Integrated resource allocation and adaptive antennas in mobile cellular systems

Thirst for higher capacity in mobile cellular communication systems has fueled an interest in finding more efficient ways of allocating limited resources and incorporating adaptive antenna techniques in order to enhance capacity on a per-channel-per-base-station basis. Over the last several years, different resource allocation schemes—including dynamic channel allocation, power control—and adaptive antenna techniques have been proposed and intensively studied. Separately, they have been shown to increase system capacity. However, little research has been done to quantify the capacity gain of their integration and to investigate their interactions in realistic mobile environments.
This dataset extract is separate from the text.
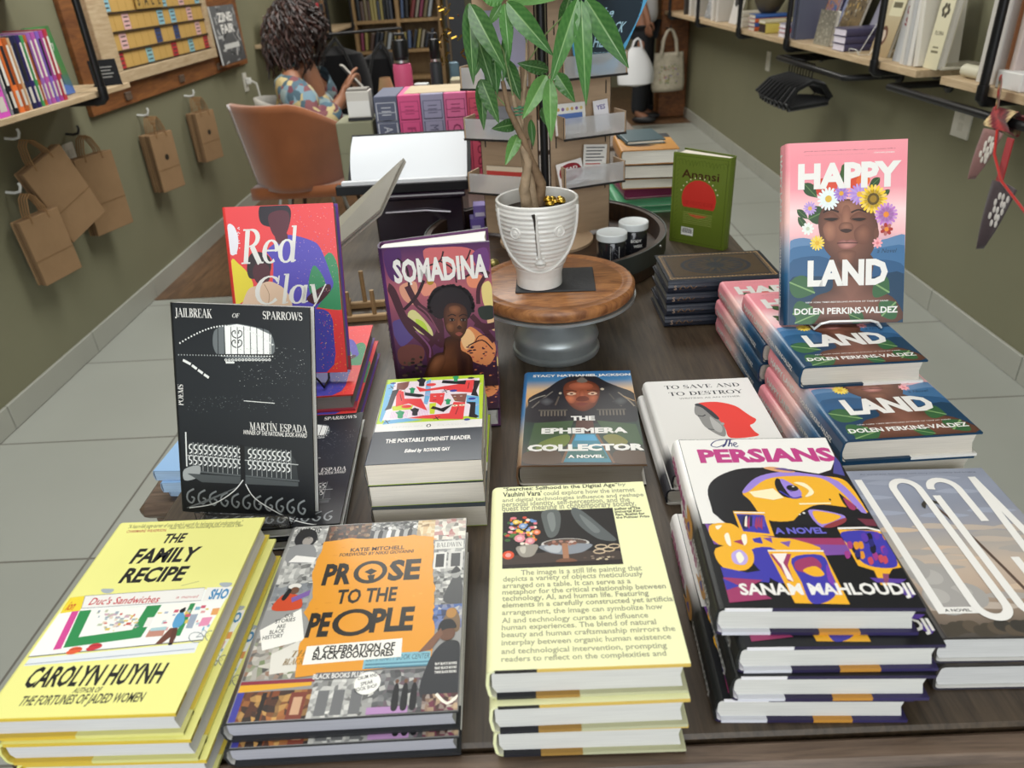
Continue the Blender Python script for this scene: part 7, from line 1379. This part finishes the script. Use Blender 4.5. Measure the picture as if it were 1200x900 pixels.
def skin_mesh(name, V, E, material, parent, sub=2, col=W1, root=0):
    me = bpy.data.meshes.new(name); me.from_pydata([v[0] for v in V], E, []); o = bpy.data.objects.new(name, me); COL.objects.link(o)
    md = o.modifiers.new('skin', 'SKIN'); md.use_smooth_shade = True; md.branch_smoothing = .6
    if not me.skin_vertices: me.skin_vertices.new()
    L = me.skin_vertices[0].data
    for i, v in enumerate(V): r = v[1] if isinstance(v[1], tuple) else (v[1], v[1]); L[i].radius = r; L[i].use_root = (i == root)
    s = o.modifiers.new('sub', 'SUBSURF'); s.levels = sub; s.render_levels = sub
    me.materials.append(material)
    if parent: o.parent = parent
    return o
def hand(V, E, wrist, d, up, side, curl=.5, sc=1.0):
    """five fingered hand: appended to a skin graph from vertex index wrist. d forward, up back of the hand, side towards the thumb"""
    w = Vector(V[wrist][0]); d, up, side = Vector(d).normalized(), Vector(up).normalized(), Vector(side).normalized()
    p = len(V); V.append((w + d*.045*sc, (.02*sc, .014*sc))); E.append((wrist, p))
    for k, ln in enumerate((.075, .085, .08, .062)):
        off = side * (.024 - .016*k) * sc; a = len(V); V.append((w + d*.085*sc + off, .0085*sc)); E.append((p, a))
        q = w + d*(.085 + ln*.5)*sc + off - up*ln*.25*curl*sc; V.append((q, .0078*sc)); E.append((a, a + 1)); V.append((q + (d*(1 - curl) - up*curl)*ln*.5*sc, .0065*sc)); E.append((a + 1, a + 2))
    a = len(V); V.append((w + d*.035*sc + side*.035*sc, .0105*sc)); E.append((p, a)); V.append((w + d*.075*sc + side*.045*sc - up*.015*sc, .0085*sc)); E.append((a, a + 1)); V.append((w + d*.1*sc + side*.034*sc - up*.03*sc, .007*sc)); E.append((a + 1, a + 2))
def solid_mat(name, col, rough=.6, **k): return mat(name, rough, base=C(col), **k)
SK1 = solid_mat('warm_brown_skin', '#8f6148', .5, noise=(25, .05)); SK2 = solid_mat('tan_skin', '#8a5f48', .5)
def print_fabric():
    m = bpy.data.materials.new('patterned_blouse'); m.use_nodes = True; N = m.node_tree.nodes; L = m.node_tree.links; b = N['Principled BSDF']
    tc = N.new('ShaderNodeTexCoord'); n = N.new('ShaderNodeTexNoise'); n.inputs['Scale'].default_value = 9; L.new(tc.outputs['Object'], n.inputs['Vector'])
    mx = N.new('ShaderNodeMix'); mx.data_type = 'RGBA'; mx.inputs[0].default_value = .12; L.new(tc.outputs['Object'], mx.inputs[6]); L.new(n.outputs['Color'], mx.inputs[7])
    v = N.new('ShaderNodeTexVoronoi'); v.inputs['Scale'].default_value = 30; L.new(mx.outputs[2], v.inputs['Vector']); s = N.new('ShaderNodeSeparateColor'); L.new(v.outputs['Color'], s.inputs[0])
    r = N.new('ShaderNodeValToRGB'); r.color_ramp.interpolation = 'CONSTANT'
    cs_ = ['#46606f', '#6f8996', '#7f9396', '#a9986a', '#4f6674', '#6a3a46', '#8a9998', '#b9a87a', '#3f5662', '#7a4a4e']
    for i, c in enumerate(cs_):
        e = r.color_ramp.elements[i] if i < 2 else r.color_ramp.elements.new(i / 10); e.position = i / 10; e.color = C(c)
    L.new(s.outputs[0], r.inputs[0]); L.new(r.outputs[0], b.inputs['Base Color']); b.inputs['Roughness'].default_value = .85; return m
t = thing('person', 'seated woman with curly dark hair in patterned top looking at a phone', 'person', (-1.0, 4.0, 0))
V = [((0, 0, .55), (.13, .15)), ((-.03, 0, .70), (.11, .135)), ((-.05, 0, .84), (.11, .15)), ((-.05, 0, .945), (.075, .11)), ((-.03, 0, 1.0), .048), ((-.015, 0, 1.05), .05), ((.01, 0, 1.1), (.082, .072)), ((0, 0, 1.17), (.09, .075)), ((-.012, 0, 1.225), (.06, .055)),
     ((-.06, -.15, .91), .052), ((.06, -.24, .7), .045), ((.07, -.235, .695), .043), ((.175, -.15, .805), .03), ((-.06, .15, .91), .052), ((.06, .22, .73), .045), ((.19, .1, .79), .03),
     ((.1, -.09, .53), .085), ((.43, -.1, .52), .062), ((.45, -.1, .48), .058), ((.47, -.1, .12), .04), ((.48, -.1, .05), .038), ((.58, -.1, .03), .03), ((.1, .09, .53), .085), ((.43, .1, .52), .062), ((.45, .1, .48), .058), ((.47, .1, .12), .04), ((.48, .1, .05), .038), ((.58, .1, .03), .03), ((.088, 0, 1.118), .016), ((.055, 0, 1.075), .03)]
E = [(0,1),(1,2),(2,3),(3,4),(4,5),(5,6),(6,7),(7,8),(3,9),(9,10),(10,11),(11,12),(3,13),(13,14),(14,15),(0,16),(16,17),(17,18),(18,19),(19,20),(20,21),(0,22),(22,23),(23,24),(24,25),(25,26),(26,27),(6,28),(5,29)]
hand(V, E, 12, (.35, .35, .85), (-.6, -.7, 0), (.3, -.2, .3), .6); hand(V, E, 15, (.3, -.5, .6), (.5, .5, 0), (.3, .2, .3), .6)
skin_mesh('body', V, E, SK1, t, 2)
PB = print_fabric()
skin_mesh('blouse', [((0, 0, .53), (.15, .17)), ((-.04, 0, .70), (.16, .18)), ((-.06, 0, .84), (.16, .185)), ((-.05, 0, .935), (.11, .15)), ((-.042, 0, .985), .058), ((-.065, -.16, .9), .095), ((-.01, -.21, .8), .112), ((.05, -.245, .7), .105), ((.1, -.22, .72), .09), ((.16, -.165, .785), .052), ((-.065, .16, .905), .078), ((.05, .22, .74), .08)], [(0,1),(1,2),(2,3),(3,4),(3,5),(5,6),(6,7),(7,8),(8,9),(3,10),(10,11)], PB, t, 2)
GP = solid_mat('grey_patterned_trousers', '#8a8c88', .9, noise=(30, .25))
skin_mesh('trousers', [((0, 0, .52), (.16, .17)), ((.1, -.1, .53), .105), ((.44, -.1, .52), .082), ((.46, -.1, .47), .078), ((.47, -.1, .1), .062), ((.1, .1, .53), .105), ((.44, .1, .52), .082), ((.46, .1, .47), .078), ((.47, .1, .1), .062)], [(0,1),(1,2),(2,3),(3,4),(0,5),(5,6),(6,7),(7,8)], GP, t, 2)
for s in (-1, 1): b = MB(); b.ball((0, 0, 0), .05, C('#2a2a2c'), 12, (2.2, .85, .75)); o = b.build('shoe', PAINT, t, smooth=True); o.location = (.53, s*.1, .038)
b = MB(); b.ball((0, 0, 0), 1, C('#6f4636'), 10); 
f = MB(); f.ball((.082, -.032, 1.145), .011, C('#e6e0d8'), 8); f.ball((.082, .032, 1.145), .011, C('#e6e0d8'), 8); f.ball((.091, -.033, 1.145), .005, C('#1d1210'), 6); f.ball((.091, .033, 1.145), .005, C('#1d1210'), 6); f.tube([(.086, -.05, 1.163), (.093, -.03, 1.168), (.09, -.014, 1.163)], .0035, C('#241714'), 5); f.tube([(.086, .05, 1.163), (.093, .03, 1.168), (.09, .014, 1.163)], .0035, C('#241714'), 5); f.tube([(.08, -.022, 1.082), (.09, 0, 1.085), (.08, .022, 1.082)], .007, C('#8a4a44'), 6); f.build('face_features', PAINT, t, smooth=True)
b = MB(); rh_ = random.Random(40)
b.ball((-.03, 0, 1.165), .1, C('#251713'), 14, (1, .98, .95))
for i in range(420):
    th = rh_.uniform(0, 2*pi); ph = rh_.uniform(-.2, 1.3); rr = .1
    p = Vector((-.025 + rr*cos(th)*cos(ph), rr*sin(th)*cos(ph)*.95, 1.16 + rr*sin(ph)))
    if p.x > .055 and abs(p.y) < .05 and p.z < 1.19: continue
    out = Vector((cos(th), sin(th), 0)); ln = rh_.uniform(.14, .25); pts = []; ck = rh_.uniform(0, 6)
    if p.x > .04: ln *= .55
    for k in range(9):
        u = k / 8; q = p + out * (.05 * sin(u * 2.2) + .012) + Vector((-.015*u, 0, -ln * u + .012 * sin(pi*u)))
        q += Vector((cos(ck + u*14), sin(ck + u*14), 0)) * .011; pts.append(q)
    b.tube(pts, [.006, .0068, .0065, .006, .0058, .0055, .005, .0045, .003], mixc(C('#1c110e'), C('#432720'), rh_.random() ** 2), 5)
b.build('curly_hair', HAIR, t, smooth=True)
t = thing('mobile_phone', 'pale mobile phone held up by the seated woman', 'phone', (-.77, 3.915, .9), (0, R(-38), R(24)))
MB().box(-.005, .004, -.036, .036, -.072, .072, C('#cfcac2'), bev=.002).build('phone_case', PAINT, t); MB().box(-.0062, -.0052, -.033, .033, -.068, .068, C('#2a2d33')).build('screen', PRINT, t)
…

The high complexity of the interactions renders analytical solutions to these problems intractable. A large-scale computer simulation is created to investigate this integrated performance.; We show that more than 20 times capacity gain, compared to a conventional fixed-power fixed channel allocation system, can be achieved by integrating resource allocation schemes and adaptive antennas. With the help of directed retry, “integrated” systems using efficient interference cancellation in the adaptive antennas can achieve an effective channel reuse smaller than one. In addition, we discover that the separate capacity gains achieved by power control and adaptive antennas are not directly additive due to the significant overlap in their ability to reduce interference. Furthermore, the relative effectiveness of different channel allocation schemes depends on whether or not adaptive antennas are included.; When evaluating the performance of systems with adaptive antennas, it is important to include certain spatial information about the propagation channel. Unfortunately, most commonly used angular spread models cannot be used here due to the large computation burden incurred on our already computation intensive large-scale computer simulation. We propose a simplified channel model to characterize the angular spread and evaluate its impact on performance. Under this model, we show that the impact on capacity is minimal unless the angular spread is large with respect to antenna beamwidth. Nevertheless, the angular spread does cause an increase in the required transmit power. A system with optimal interference cancellation achieves the highest capacity gain, but it also suffers the largest power increase when angular spread is taken into consideration.